On Mon, Feb 16, 2009 at 1:35 PM, Erik Wilde <[email protected]> wrote:
> how to create a query language for feed

At least three aspects of Atom serve to facilitate precisely this
application (if I understand you correctly...).
1. Aggregate feeds are facilitated by having the atom.source element that
allows feed metadata to be copied into the entry. If an entry contains an
atom.source, then that entry, when read in an aggregated feed, can have the
same semantics as if it had been read from its source feed.
2. Atom prohibits assigning any semantics to an entry's order within a feed.
Thus, an atom.entry's semantics depend *only* on what is in the entry and
the feed's metadata if the entry has no atom.source.
3. Atom entries are "top-level" objects (unlike RSS items) and thus can be
read as self contained, complete documents within any feed or even outside a
feed.

Given these three aspects of Atom, it is quite possible to build a robust
feed query language that allows statements like: "FROM feeda, feedb, feedn
SELECT all entries that contain 'foobar'".

It seems, however, that the thing that is hanging you up here is that you
want to be able to encode a listing of the set of feeds which were scanned
in the process of building the result feed for a query. I think this is what
you're trying to accomplish with the link="via" stuff.

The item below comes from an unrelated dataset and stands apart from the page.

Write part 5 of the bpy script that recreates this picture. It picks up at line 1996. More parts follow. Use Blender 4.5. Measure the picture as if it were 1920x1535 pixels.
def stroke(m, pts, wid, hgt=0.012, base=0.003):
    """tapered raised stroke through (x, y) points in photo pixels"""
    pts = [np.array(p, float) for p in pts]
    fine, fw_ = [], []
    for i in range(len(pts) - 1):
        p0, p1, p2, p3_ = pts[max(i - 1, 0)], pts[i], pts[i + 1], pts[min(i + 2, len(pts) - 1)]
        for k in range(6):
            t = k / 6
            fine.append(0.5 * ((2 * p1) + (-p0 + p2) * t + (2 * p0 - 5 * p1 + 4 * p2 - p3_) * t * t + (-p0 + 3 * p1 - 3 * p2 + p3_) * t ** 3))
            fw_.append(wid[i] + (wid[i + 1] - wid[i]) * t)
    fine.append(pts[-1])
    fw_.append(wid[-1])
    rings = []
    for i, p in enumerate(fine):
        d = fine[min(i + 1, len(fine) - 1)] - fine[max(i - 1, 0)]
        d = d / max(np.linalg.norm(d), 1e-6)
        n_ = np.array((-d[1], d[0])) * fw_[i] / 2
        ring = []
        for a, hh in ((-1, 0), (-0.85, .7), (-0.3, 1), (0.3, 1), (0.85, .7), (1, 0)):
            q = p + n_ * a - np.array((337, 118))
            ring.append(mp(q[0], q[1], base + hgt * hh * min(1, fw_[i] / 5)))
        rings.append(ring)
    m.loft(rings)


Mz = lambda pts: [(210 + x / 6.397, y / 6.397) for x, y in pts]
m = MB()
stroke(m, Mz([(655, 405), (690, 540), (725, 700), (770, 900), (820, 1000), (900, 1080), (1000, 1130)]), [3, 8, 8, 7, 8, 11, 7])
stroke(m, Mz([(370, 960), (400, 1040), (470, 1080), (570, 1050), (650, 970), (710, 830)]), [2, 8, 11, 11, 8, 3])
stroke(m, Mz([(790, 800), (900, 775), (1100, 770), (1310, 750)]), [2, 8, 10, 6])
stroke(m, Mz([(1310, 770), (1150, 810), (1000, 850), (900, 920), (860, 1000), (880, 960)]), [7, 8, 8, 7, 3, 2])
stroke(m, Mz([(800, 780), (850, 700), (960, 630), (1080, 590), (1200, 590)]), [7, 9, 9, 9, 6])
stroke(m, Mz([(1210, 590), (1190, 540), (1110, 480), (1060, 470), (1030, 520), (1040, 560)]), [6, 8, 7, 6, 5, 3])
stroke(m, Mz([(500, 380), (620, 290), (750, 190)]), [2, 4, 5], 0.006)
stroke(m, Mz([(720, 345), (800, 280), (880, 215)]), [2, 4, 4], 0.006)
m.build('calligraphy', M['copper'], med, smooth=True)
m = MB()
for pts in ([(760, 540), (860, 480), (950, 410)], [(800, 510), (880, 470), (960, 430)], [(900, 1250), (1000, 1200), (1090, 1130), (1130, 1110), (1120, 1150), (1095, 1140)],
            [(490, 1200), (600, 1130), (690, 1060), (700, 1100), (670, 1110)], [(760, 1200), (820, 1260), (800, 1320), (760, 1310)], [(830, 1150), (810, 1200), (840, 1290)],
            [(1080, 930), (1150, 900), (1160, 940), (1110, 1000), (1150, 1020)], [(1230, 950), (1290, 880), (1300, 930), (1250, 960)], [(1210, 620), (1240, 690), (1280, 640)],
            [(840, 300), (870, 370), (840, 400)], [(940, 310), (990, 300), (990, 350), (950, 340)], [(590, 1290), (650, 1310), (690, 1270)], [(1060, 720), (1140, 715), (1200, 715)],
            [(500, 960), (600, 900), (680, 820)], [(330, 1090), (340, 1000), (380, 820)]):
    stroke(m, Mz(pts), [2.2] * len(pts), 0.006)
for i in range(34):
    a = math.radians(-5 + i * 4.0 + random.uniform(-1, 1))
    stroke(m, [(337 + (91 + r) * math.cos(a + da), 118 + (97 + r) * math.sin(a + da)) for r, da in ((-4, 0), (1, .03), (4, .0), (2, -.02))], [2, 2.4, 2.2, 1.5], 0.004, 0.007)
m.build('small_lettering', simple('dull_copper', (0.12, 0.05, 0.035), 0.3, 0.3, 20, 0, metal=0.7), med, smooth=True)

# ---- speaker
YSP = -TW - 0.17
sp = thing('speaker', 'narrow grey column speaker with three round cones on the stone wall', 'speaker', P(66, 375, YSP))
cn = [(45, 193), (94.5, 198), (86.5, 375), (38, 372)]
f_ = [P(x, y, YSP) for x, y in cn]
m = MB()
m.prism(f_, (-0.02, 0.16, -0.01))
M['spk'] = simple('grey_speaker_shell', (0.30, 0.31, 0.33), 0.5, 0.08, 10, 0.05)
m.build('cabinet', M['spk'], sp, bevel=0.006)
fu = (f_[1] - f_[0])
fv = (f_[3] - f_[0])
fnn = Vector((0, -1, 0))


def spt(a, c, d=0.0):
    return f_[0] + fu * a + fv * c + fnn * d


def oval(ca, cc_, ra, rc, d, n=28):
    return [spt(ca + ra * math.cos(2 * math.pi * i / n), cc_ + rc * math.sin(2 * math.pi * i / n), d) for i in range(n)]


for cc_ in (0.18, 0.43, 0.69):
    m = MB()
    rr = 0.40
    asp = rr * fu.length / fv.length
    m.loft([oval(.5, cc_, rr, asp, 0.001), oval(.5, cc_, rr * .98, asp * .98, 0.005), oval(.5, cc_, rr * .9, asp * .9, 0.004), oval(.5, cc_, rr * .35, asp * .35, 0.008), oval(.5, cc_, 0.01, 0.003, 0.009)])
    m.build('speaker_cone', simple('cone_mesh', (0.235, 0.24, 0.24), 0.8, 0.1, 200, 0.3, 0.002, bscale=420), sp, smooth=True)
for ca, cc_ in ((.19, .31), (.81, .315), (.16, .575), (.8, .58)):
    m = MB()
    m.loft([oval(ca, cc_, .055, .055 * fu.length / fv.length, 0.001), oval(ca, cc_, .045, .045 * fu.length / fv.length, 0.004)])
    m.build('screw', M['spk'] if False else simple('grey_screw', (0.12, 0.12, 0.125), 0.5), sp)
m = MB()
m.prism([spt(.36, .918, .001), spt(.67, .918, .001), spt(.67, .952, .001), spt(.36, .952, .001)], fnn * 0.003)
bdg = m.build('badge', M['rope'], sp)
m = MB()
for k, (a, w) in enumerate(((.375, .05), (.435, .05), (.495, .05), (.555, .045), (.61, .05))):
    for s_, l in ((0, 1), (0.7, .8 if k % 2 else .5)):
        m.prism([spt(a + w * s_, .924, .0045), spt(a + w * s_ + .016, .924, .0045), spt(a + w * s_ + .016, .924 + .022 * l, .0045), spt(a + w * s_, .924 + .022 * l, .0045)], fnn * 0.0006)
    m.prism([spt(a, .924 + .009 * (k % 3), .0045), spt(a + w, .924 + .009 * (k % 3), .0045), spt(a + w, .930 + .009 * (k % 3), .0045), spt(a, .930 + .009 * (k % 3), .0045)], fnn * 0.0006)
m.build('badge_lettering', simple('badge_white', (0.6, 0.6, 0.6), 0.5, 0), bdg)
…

The problem, of course, is that this business of listing source feeds
doesn't scale -- thus, it isn't something that we should be trying to
standardize. For queries that only span a small number of feeds, it might
seem reasonable to explicitly list the source feeds, however, most "feed
search" engines these days work with many millions of feeds. Thus, an
aggregate result feed that contained only a handful of entries might need to
have a listing of 10's of millions of feeds -- whether or not the result
feed contained any of their entries.

It has been pointed out by others that you are misreading the defintion of
link="via". Hopefully, you won't try to overload it. However, you could
define a custom relationship, perhaps link="http://example.com/queried_feed";
for applications with small numbers of queried feeds. Alternatively, you
might create some custom XML file that served as a "query specfication" and
then link to that via some relationship... Of course, this relationship
should be associated with the feed and not with any of the entries within
the feed. Each entry in the feed would still state it's "origin" via the
atom.source element. (Note: The list of queried feeds really is an attribute
of the result feed, not the entries in it, thus, this shouldn't be a big
problem.)

Unfortunately, there is no way to encode an entry that shows both the
entry's source as well as the reason why it has been included in an
aggregate feed. Doing this would require an ability to "add data" to an
entry after it is originally published. But, Atom provides no mechanisms for
adding data to entries once they are published -- except for the business
about inserting atom.source if not present. During the process of defining
the atom format, we discussed at length a number of alternatives that would
have permitted adding more "history" to entries but we couldn't get any
agreement on what to do. The discussions typically included ideas for
describing the "provenance" of an entry...

Are you sure you *really* want to include a listing of the queried feeds?
What would you do if you had millions of feeds to query?